=== SOURCE EXCERPT ===
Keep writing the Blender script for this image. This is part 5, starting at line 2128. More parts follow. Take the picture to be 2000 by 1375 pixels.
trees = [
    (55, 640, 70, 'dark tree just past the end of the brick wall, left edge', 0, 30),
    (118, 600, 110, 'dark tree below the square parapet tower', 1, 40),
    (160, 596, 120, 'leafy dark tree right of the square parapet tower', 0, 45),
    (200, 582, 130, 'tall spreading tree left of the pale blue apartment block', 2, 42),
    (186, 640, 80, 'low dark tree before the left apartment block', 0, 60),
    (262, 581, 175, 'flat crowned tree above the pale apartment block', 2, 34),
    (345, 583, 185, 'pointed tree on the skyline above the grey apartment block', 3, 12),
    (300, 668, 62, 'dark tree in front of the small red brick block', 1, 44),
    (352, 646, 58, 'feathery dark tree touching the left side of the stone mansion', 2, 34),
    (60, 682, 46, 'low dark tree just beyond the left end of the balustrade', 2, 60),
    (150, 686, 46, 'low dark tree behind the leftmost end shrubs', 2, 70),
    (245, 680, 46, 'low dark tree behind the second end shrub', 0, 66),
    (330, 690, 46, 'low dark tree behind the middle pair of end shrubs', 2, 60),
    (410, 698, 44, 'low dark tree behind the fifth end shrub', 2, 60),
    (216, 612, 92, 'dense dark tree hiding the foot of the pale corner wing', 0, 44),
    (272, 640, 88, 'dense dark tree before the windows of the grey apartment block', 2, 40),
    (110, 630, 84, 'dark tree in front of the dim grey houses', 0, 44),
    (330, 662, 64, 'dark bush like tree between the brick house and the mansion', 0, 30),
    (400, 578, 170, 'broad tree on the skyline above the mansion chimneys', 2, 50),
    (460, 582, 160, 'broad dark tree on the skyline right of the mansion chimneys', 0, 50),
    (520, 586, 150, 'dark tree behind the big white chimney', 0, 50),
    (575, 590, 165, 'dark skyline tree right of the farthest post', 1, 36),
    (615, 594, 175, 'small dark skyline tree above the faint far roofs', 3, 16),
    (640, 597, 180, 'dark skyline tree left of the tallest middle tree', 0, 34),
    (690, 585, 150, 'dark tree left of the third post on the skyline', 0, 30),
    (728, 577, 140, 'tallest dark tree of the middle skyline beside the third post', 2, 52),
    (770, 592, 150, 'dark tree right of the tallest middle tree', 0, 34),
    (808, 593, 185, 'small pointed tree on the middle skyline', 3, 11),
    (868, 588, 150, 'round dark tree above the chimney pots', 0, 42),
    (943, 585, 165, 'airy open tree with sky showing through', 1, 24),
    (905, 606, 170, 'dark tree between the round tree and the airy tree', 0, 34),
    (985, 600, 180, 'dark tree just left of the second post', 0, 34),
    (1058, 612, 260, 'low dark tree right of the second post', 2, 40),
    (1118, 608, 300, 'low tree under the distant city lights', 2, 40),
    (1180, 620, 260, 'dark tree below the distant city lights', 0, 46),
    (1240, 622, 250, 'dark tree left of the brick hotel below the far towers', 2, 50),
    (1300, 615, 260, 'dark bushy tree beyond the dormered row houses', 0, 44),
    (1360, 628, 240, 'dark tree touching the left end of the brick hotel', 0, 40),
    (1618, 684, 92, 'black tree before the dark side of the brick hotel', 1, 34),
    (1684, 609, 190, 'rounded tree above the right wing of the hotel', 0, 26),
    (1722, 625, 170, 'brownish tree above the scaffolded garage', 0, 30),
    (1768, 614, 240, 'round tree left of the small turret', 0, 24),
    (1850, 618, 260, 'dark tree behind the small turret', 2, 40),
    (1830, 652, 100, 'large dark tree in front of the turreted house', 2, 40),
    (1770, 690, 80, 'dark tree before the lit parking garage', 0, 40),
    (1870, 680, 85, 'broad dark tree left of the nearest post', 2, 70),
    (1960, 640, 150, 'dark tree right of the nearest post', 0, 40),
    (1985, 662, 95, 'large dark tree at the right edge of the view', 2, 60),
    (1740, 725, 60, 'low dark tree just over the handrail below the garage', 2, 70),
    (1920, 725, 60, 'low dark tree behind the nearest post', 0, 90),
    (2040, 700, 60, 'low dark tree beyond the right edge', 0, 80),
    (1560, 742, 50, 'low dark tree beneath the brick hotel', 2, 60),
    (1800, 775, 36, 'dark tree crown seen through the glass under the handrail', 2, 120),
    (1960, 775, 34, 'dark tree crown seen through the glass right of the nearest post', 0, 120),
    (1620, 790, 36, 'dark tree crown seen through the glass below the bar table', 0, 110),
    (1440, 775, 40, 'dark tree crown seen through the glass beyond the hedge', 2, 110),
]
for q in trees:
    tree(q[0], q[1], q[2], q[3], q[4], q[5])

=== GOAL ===
Restate the whole listing exactly.

=== EXERCISE RESULT ===
Keep writing the Blender script for this image. This is part 5, starting at line 2128. More parts follow. Take the picture to be 2000 by 1375 pixels.
trees = [
    (55, 640, 70, 'dark tree just past the end of the brick wall, left edge', 0, 30),
    (118, 600, 110, 'dark tree below the square parapet tower', 1, 40),
    (160, 596, 120, 'leafy dark tree right of the square parapet tower', 0, 45),
    (200, 582, 130, 'tall spreading tree left of the pale blue apartment block', 2, 42),
    (186, 640, 80, 'low dark tree before the left apartment block', 0, 60),
    (262, 581, 175, 'flat crowned tree above the pale apartment block', 2, 34),
    (345, 583, 185, 'pointed tree on the skyline above the grey apartment block', 3, 12),
    (300, 668, 62, 'dark tree in front of the small red brick block', 1, 44),
    (352, 646, 58, 'feathery dark tree touching the left side of the stone mansion', 2, 34),
    (60, 682, 46, 'low dark tree just beyond the left end of the balustrade', 2, 60),
    (150, 686, 46, 'low dark tree behind the leftmost end shrubs', 2, 70),
    (245, 680, 46, 'low dark tree behind the second end shrub', 0, 66),
    (330, 690, 46, 'low dark tree behind the middle pair of end shrubs', 2, 60),
    (410, 698, 44, 'low dark tree behind the fifth end shrub', 2, 60),
    (216, 612, 92, 'dense dark tree hiding the foot of the pale corner wing', 0, 44),
    (272, 640, 88, 'dense dark tree before the windows of the grey apartment block', 2, 40),
    (110, 630, 84, 'dark tree in front of the dim grey houses', 0, 44),
    (330, 662, 64, 'dark bush like tree between the brick house and the mansion', 0, 30),
    (400, 578, 170, 'broad tree on the skyline above the mansion chimneys', 2, 50),
    (460, 582, 160, 'broad dark tree on the skyline right of the mansion chimneys', 0, 50),
    (520, 586, 150, 'dark tree behind the big white chimney', 0, 50),
    (575, 590, 165, 'dark skyline tree right of the farthest post', 1, 36),
    (615, 594, 175, 'small dark skyline tree above the faint far roofs', 3, 16),
    (640, 597, 180, 'dark skyline tree left of the tallest middle tree', 0, 34),
    (690, 585, 150, 'dark tree left of the third post on the skyline', 0, 30),
    (728, 577, 140, 'tallest dark tree of the middle skyline beside the third post', 2, 52),
    (770, 592, 150, 'dark tree right of the tallest middle tree', 0, 34),
    (808, 593, 185, 'small pointed tree on the middle skyline', 3, 11),
    (868, 588, 150, 'round dark tree above the chimney pots', 0, 42),
    (943, 585, 165, 'airy open tree with sky showing through', 1, 24),
    (905, 606, 170, 'dark tree between the round tree and the airy tree', 0, 34),
    (985, 600, 180, 'dark tree just left of the second post', 0, 34),
    (1058, 612, 260, 'low dark tree right of the second post', 2, 40),
    (1118, 608, 300, 'low tree under the distant city lights', 2, 40),
    (1180, 620, 260, 'dark tree below the distant city lights', 0, 46),
    (1240, 622, 250, 'dark tree left of the brick hotel below the far towers', 2, 50),
    (1300, 615, 260, 'dark bushy tree beyond the dormered row houses', 0, 44),
    (1360, 628, 240, 'dark tree touching the left end of the brick hotel', 0, 40),
    (1618, 684, 92, 'black tree before the dark side of the brick hotel', 1, 34),
    (1684, 609, 190, 'rounded tree above the right wing of the hotel', 0, 26),
    (1722, 625, 170, 'brownish tree above the scaffolded garage', 0, 30),
    (1768, 614, 240, 'round tree left of the small turret', 0, 24),
    (1850, 618, 260, 'dark tree behind the small turret', 2, 40),
    (1830, 652, 100, 'large dark tree in front of the turreted house', 2, 40),
    (1770, 690, 80, 'dark tree before the lit parking garage', 0, 40),
    (1870, 680, 85, 'broad dark tree left of the nearest post', 2, 70),
    (1960, 640, 150, 'dark tree right of the nearest post', 0, 40),
    (1985, 662, 95, 'large dark tree at the right edge of the view', 2, 60),
    (1740, 725, 60, 'low dark tree just over the handrail below the garage', 2, 70),
    (1920, 725, 60, 'low dark tree behind the nearest post', 0, 90),
    (2040, 700, 60, 'low dark tree beyond the right edge', 0, 80),
    (1560, 742, 50, 'low dark tree beneath the brick hotel', 2, 60),
    (1800, 775, 36, 'dark tree crown seen through the glass under the handrail', 2, 120),
    (1960, 775, 34, 'dark tree crown seen through the glass right of the nearest post', 0, 120),
    (1620, 790, 36, 'dark tree crown seen through the glass below the bar table', 0, 110),
    (1440, 775, 40, 'dark tree crown seen through the glass beyond the hedge', 2, 110),
]
for q in trees:
    tree(q[0], q[1], q[2], q[3], q[4], q[5])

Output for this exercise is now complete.